--- Start ---

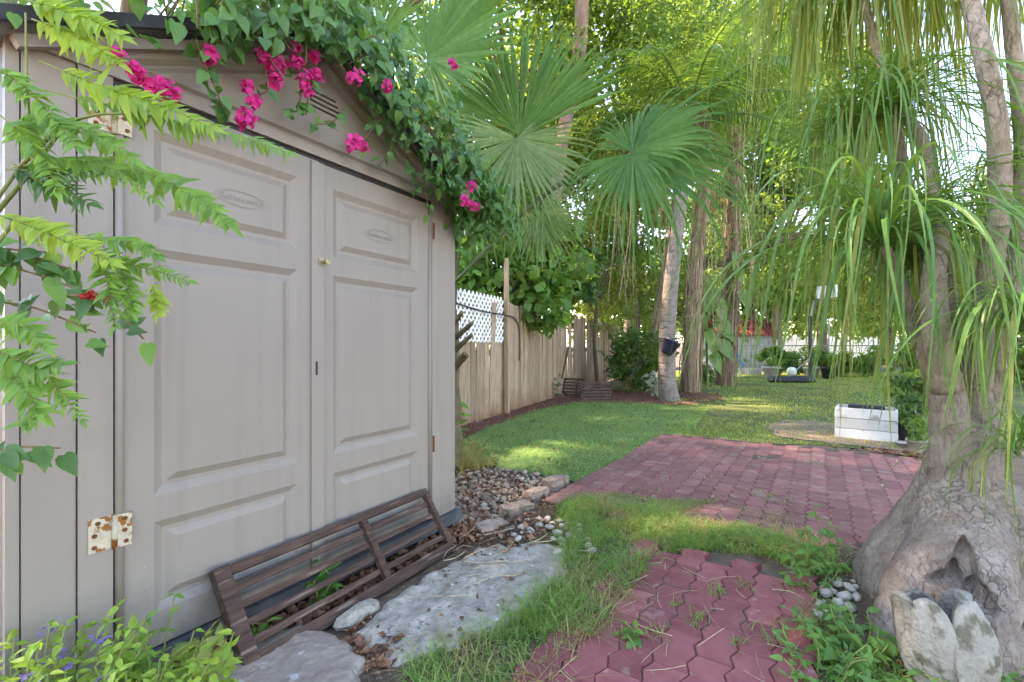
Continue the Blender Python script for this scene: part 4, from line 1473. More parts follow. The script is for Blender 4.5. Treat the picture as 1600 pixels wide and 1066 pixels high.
ridge += (vnoise(ang * 3.2, hz * 1.2, 7.0, 6) - .5) * 0.010 * amp + (vnoise(tv[:, 0] - tv[:, 1] * .6, hz * .5, 45.0, 5) - .5) * 0.006
ridge += (vnoise(ang * rad_ * 3.0, hz * .35, 42.0, 9) - .5) * 0.012 * np.clip(1.2 - hz, .3, 1)
tv += tn * ridge[:, None]
# hollows between the roots
for (px, py, Y, rx, rz, depth) in ((1458, 918, 1.64, .062, .062, .075), (1508, 905, 1.64, .042, .105, .085), (1596, 985, 1.62, .045, .045, .08), (1536, 945, 1.6, .04, .05, .06), (1408, 990, 1.6, .03, .08, .07)):
    c = P(px, py, Y) - Vector((TX, TY, 0))
    d = np.array([c.x, c.y, 0]); d /= np.linalg.norm(d)
    sd = np.array([-d[1], d[0], 0])
    rel = tv - np.array(c)
    a = (rel @ sd) / (rx * np.clip(1 - .45 * rel[:, 2] / rz, .3, 1.5)); b = rel[:, 2] / rz
    front = (rel @ d) > -0.17
    k = np.clip((1 - (a * a + b * b)) * 1.6, 0, 1) ** 0.9 * front
    tv -= d[None] * (k * depth)[:, None]
tme.vertices.foreach_set('co', tv.ravel().astype(np.float32))
tme.materials.clear(); tme.materials.append(MATS['elephant_bark'])
for p_ in tme.polygons: p_.use_smooth = True
tme.update()
to = bpy.data.objects.new('swollen_foot', tme)
link(to, pony, (TX, TY, 0))


def stem(px_pts, rad, n=30):
    pts = spline([P(a, b, Y) for a, b, Y in px_pts], n)
    rr_ = [r * random.uniform(.96, 1.05) for r in lerp_list(rad, n)]
    m = MB(); m.tube(pts, rr_, 14)
    return m.build('stem', 'stem_bark', pony, smooth=True)


stem(STEM_A[2:], RAD_A[2:])
stem(STEM_B[2:], RAD_B[2:], 40)
stem([(1490, 720, 2.08), (1466, 625, 2.12), (1438, 535, 2.14), (1408, 445, 2.14), (1378, 375, 2.15)], [.05, .038, .027, .024, .018])
stem([(1500, 700, 2.12), (1492, 560, 2.18), (1478, 430, 2.22), (1458, 300, 2.22), (1440, 215, 2.32), (1398, 168, 2.45)], [.06, .045, .037, .030, .024, .02])
stem([(1525, 720, 2.12), (1562, 540, 2.2), (1592, 390, 2.28), (1600, 230, 2.3), (1582, 60, 2.3), (1570, -60, 2.3)], [.06, .05, .042, .036, .030, .026])
stem([(1490, 690, 2.14), (1456, 480, 2.28), (1425, 330, 2.4), (1395, 180, 2.45), (1360, 40, 2.5), (1330, -60, 2.5)], [.045, .034, .028, .024, .02, .018])


def strap_mesh(name, L, e0, droop, width, mat, seed):
    """one strap leaf that rises, arches and hangs; base at the origin, runs out along +x"""
    r = random.Random(seed)
    n = 13
    Vv, Ff = [], []
    x = z = y = 0.0
    sway = r.uniform(-.35, .35)
    for i in range(n + 1):
        t = i / n
        k = min(1.0, t / droop); k = k * k * (3 - 2 * k)
        th = e0 * (1 - k) + R(-86) * k
        w = width * 0.5 * (0.85 + 0.5 * t) * (1 if t < 0.45 else (1 - (t - .45) / .55) ** 0.8)
        w = max(w, 0.0005)
        yy = y + sway * t * t * L * .3
        tw = r.uniform(-.15, .15) + sway * 2 * t
        c, s_ = math.cos(tw), math.sin(tw)
        nx, nz = -math.sin(th), math.cos(th)
        Vv += [(x - nx * w * s_ , yy - w * c, z - nz * w * s_), (x - nx * w * .35, yy, z - nz * w * .35), (x + nx * w * s_, yy + w * c, z + nz * w * s_)]
        x += math.cos(th) * L / n; z += math.sin(th) * L / n
    for i in range(n):
        q = i * 3
        Ff += [(q, q + 1, q + 4), (q, q + 4, q + 3), (q + 1, q + 2, q + 5), (q + 1, q + 5, q + 4)]
    return np_mesh(name, np.array(Vv), np.array(Ff), mat, True)


STRAPS = [strap_mesh('strap_leaf', random.uniform(.75, 1.05), R(random.uniform(5, 80)), random.choice((.35, .5, .65, .85, 1.1)), random.uniform(.0075, .0125), 'leaf_strap', 100 + k) for k in range(16)]
STRAPS_OLD = [strap_mesh('strap_leaf', random.uniform(.8, 1.1), R(random.uniform(-5, 55)), random.uniform(.25, .55), random.uniform(.009, .014), 'leaf_strap_old', 200 + k) for k in range(8)]
heads = [  # pixel of the hub, depth, leaves, size, share of old leaves, down-only
    ((1455, 330), 2.42, 170, 0.88, .06), ((1375, 365), 2.15, 190, 1.22, .05), ((1425, 400), 2.35, 90, 1.15, .08), ((1396, 165), 2.45, 190, 0.95, .10), ((1604, 490), 1.80, 150, 0.78, .06),
    ((1480, -95), 2.5, 190, 1.0, .2), ((1570, -70), 2.6, 130, 1.0, .2), ((1330, -70), 2.5, 240, 1.15, .4), ((1596, 690), 1.85, 90, 0.55, .1), ((1255, -60), 2.9, 170, 1.05, .5), ((1330, 190), 2.5, 120, .95, .2), ((1590, 250), 2.3, 60, .8, .1), ((1430, -40), 2.6, 120, 1.0, .4)]
strap_items = []
for (hp, hy, n, sz, old) in heads:
    h = P(hp[0], hp[1], hy)
    a0 = random.uniform(0, 6)
    for k in range(n):
        az = a0 + k * 2.39996 + random.gauss(0, .15)
        isold = random.random() < old
        s_ = sz * random.uniform(.72, 1.15)
        idx = random.randrange(8) if isold else random.randrange(16)
        off = Vector((random.gauss(0, .015), random.gauss(0, .015), random.uniform(-.07, .03)))
        strap_items.append((h + off, az, s_, idx, isold))
vis = [t for t in strap_items]
vis.sort(key=lambda t: (t[0] - camp).length + random.uniform(0, .5) + (3 if t[0].z > 2.6 else 0))
for (p, az, s_, idx, isold) in vis[:300]:
    piece('leaf', (STRAPS_OLD if isold else STRAPS)[idx], pony, p, (0, 0, az), (s_, s_, s_))
for isold, protos, mt in ((False, STRAPS, 'leaf_strap'), (True, STRAPS_OLD, 'leaf_strap_old')):
    its = [(idx, Matrix.Translation(p) @ Matrix.Rotation(az, 4, 'Z') @ Matrix.Scale(s_, 4)) for (p, az, s_, idx, o_) in vis[300:] if o_ == isold]
    V, F = stamp(protos, its)
    tag(np_obj('foliage', V, F, mt, pony, smooth=True), kind='stuff')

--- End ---

> What is expected:
Your task is to repeat the data above exactly while excluding the pictures.

> Output:
Continue the Blender Python script for this scene: part 4, from line 1473. More parts follow. The script is for Blender 4.5. Treat the picture as 1600 pixels wide and 1066 pixels high.
ridge += (vnoise(ang * 3.2, hz * 1.2, 7.0, 6) - .5) * 0.010 * amp + (vnoise(tv[:, 0] - tv[:, 1] * .6, hz * .5, 45.0, 5) - .5) * 0.006
ridge += (vnoise(ang * rad_ * 3.0, hz * .35, 42.0, 9) - .5) * 0.012 * np.clip(1.2 - hz, .3, 1)
tv += tn * ridge[:, None]
# hollows between the roots
for (px, py, Y, rx, rz, depth) in ((1458, 918, 1.64, .062, .062, .075), (1508, 905, 1.64, .042, .105, .085), (1596, 985, 1.62, .045, .045, .08), (1536, 945, 1.6, .04, .05, .06), (1408, 990, 1.6, .03, .08, .07)):
    c = P(px, py, Y) - Vector((TX, TY, 0))
    d = np.array([c.x, c.y, 0]); d /= np.linalg.norm(d)
    sd = np.array([-d[1], d[0], 0])
    rel = tv - np.array(c)
    a = (rel @ sd) / (rx * np.clip(1 - .45 * rel[:, 2] / rz, .3, 1.5)); b = rel[:, 2] / rz
    front = (rel @ d) > -0.17
    k = np.clip((1 - (a * a + b * b)) * 1.6, 0, 1) ** 0.9 * front
    tv -= d[None] * (k * depth)[:, None]
tme.vertices.foreach_set('co', tv.ravel().astype(np.float32))
tme.materials.clear(); tme.materials.append(MATS['elephant_bark'])
for p_ in tme.polygons: p_.use_smooth = True
tme.update()
to = bpy.data.objects.new('swollen_foot', tme)
link(to, pony, (TX, TY, 0))


def stem(px_pts, rad, n=30):
    pts = spline([P(a, b, Y) for a, b, Y in px_pts], n)
    rr_ = [r * random.uniform(.96, 1.05) for r in lerp_list(rad, n)]
    m = MB(); m.tube(pts, rr_, 14)
    return m.build('stem', 'stem_bark', pony, smooth=True)


stem(STEM_A[2:], RAD_A[2:])
stem(STEM_B[2:], RAD_B[2:], 40)
stem([(1490, 720, 2.08), (1466, 625, 2.12), (1438, 535, 2.14), (1408, 445, 2.14), (1378, 375, 2.15)], [.05, .038, .027, .024, .018])
stem([(1500, 700, 2.12), (1492, 560, 2.18), (1478, 430, 2.22), (1458, 300, 2.22), (1440, 215, 2.32), (1398, 168, 2.45)], [.06, .045, .037, .030, .024, .02])
stem([(1525, 720, 2.12), (1562, 540, 2.2), (1592, 390, 2.28), (1600, 230, 2.3), (1582, 60, 2.3), (1570, -60, 2.3)], [.06, .05, .042, .036, .030, .026])
stem([(1490, 690, 2.14), (1456, 480, 2.28), (1425, 330, 2.4), (1395, 180, 2.45), (1360, 40, 2.5), (1330, -60, 2.5)], [.045, .034, .028, .024, .02, .018])


def strap_mesh(name, L, e0, droop, width, mat, seed):
    """one strap leaf that rises, arches and hangs; base at the origin, runs out along +x"""
    r = random.Random(seed)
    n = 13
    Vv, Ff = [], []
    x = z = y = 0.0
    sway = r.uniform(-.35, .35)
    for i in range(n + 1):
        t = i / n
        k = min(1.0, t / droop); k = k * k * (3 - 2 * k)
        th = e0 * (1 - k) + R(-86) * k
        w = width * 0.5 * (0.85 + 0.5 * t) * (1 if t < 0.45 else (1 - (t - .45) / .55) ** 0.8)
        w = max(w, 0.0005)
        yy = y + sway * t * t * L * .3
        tw = r.uniform(-.15, .15) + sway * 2 * t
        c, s_ = math.cos(tw), math.sin(tw)
        nx, nz = -math.sin(th), math.cos(th)
        Vv += [(x - nx * w * s_ , yy - w * c, z - nz * w * s_), (x - nx * w * .35, yy, z - nz * w * .35), (x + nx * w * s_, yy + w * c, z + nz * w * s_)]
        x += math.cos(th) * L / n; z += math.sin(th) * L / n
    for i in range(n):
        q = i * 3
        Ff += [(q, q + 1, q + 4), (q, q + 4, q + 3), (q + 1, q + 2, q + 5), (q + 1, q + 5, q + 4)]
    return np_mesh(name, np.array(Vv), np.array(Ff), mat, True)


STRAPS = [strap_mesh('strap_leaf', random.uniform(.75, 1.05), R(random.uniform(5, 80)), random.choice((.35, .5, .65, .85, 1.1)), random.uniform(.0075, .0125), 'leaf_strap', 100 + k) for k in range(16)]
STRAPS_OLD = [strap_mesh('strap_leaf', random.uniform(.8, 1.1), R(random.uniform(-5, 55)), random.uniform(.25, .55), random.uniform(.009, .014), 'leaf_strap_old', 200 + k) for k in range(8)]
heads = [  # pixel of the hub, depth, leaves, size, share of old leaves, down-only
    ((1455, 330), 2.42, 170, 0.88, .06), ((1375, 365), 2.15, 190, 1.22, .05), ((1425, 400), 2.35, 90, 1.15, .08), ((1396, 165), 2.45, 190, 0.95, .10), ((1604, 490), 1.80, 150, 0.78, .06),
    ((1480, -95), 2.5, 190, 1.0, .2), ((1570, -70), 2.6, 130, 1.0, .2), ((1330, -70), 2.5, 240, 1.15, .4), ((1596, 690), 1.85, 90, 0.55, .1), ((1255, -60), 2.9, 170, 1.05, .5), ((1330, 190), 2.5, 120, .95, .2), ((1590, 250), 2.3, 60, .8, .1), ((1430, -40), 2.6, 120, 1.0, .4)]
strap_items = []
for (hp, hy, n, sz, old) in heads:
    h = P(hp[0], hp[1], hy)
    a0 = random.uniform(0, 6)
    for k in range(n):
        az = a0 + k * 2.39996 + random.gauss(0, .15)
        isold = random.random() < old
        s_ = sz * random.uniform(.72, 1.15)
        idx = random.randrange(8) if isold else random.randrange(16)
        off = Vector((random.gauss(0, .015), random.gauss(0, .015), random.uniform(-.07, .03)))
        strap_items.append((h + off, az, s_, idx, isold))
vis = [t for t in strap_items]
vis.sort(key=lambda t: (t[0] - camp).length + random.uniform(0, .5) + (3 if t[0].z > 2.6 else 0))
for (p, az, s_, idx, isold) in vis[:300]:
    piece('leaf', (STRAPS_OLD if isold else STRAPS)[idx], pony, p, (0, 0, az), (s_, s_, s_))
for isold, protos, mt in ((False, STRAPS, 'leaf_strap'), (True, STRAPS_OLD, 'leaf_strap_old')):
    its = [(idx, Matrix.Translation(p) @ Matrix.Rotation(az, 4, 'Z') @ Matrix.Scale(s_, 4)) for (p, az, s_, idx, o_) in vis[300:] if o_ == isold]
    V, F = stamp(protos, its)
    tag(np_obj('foliage', V, F, mt, pony, smooth=True), kind='stuff')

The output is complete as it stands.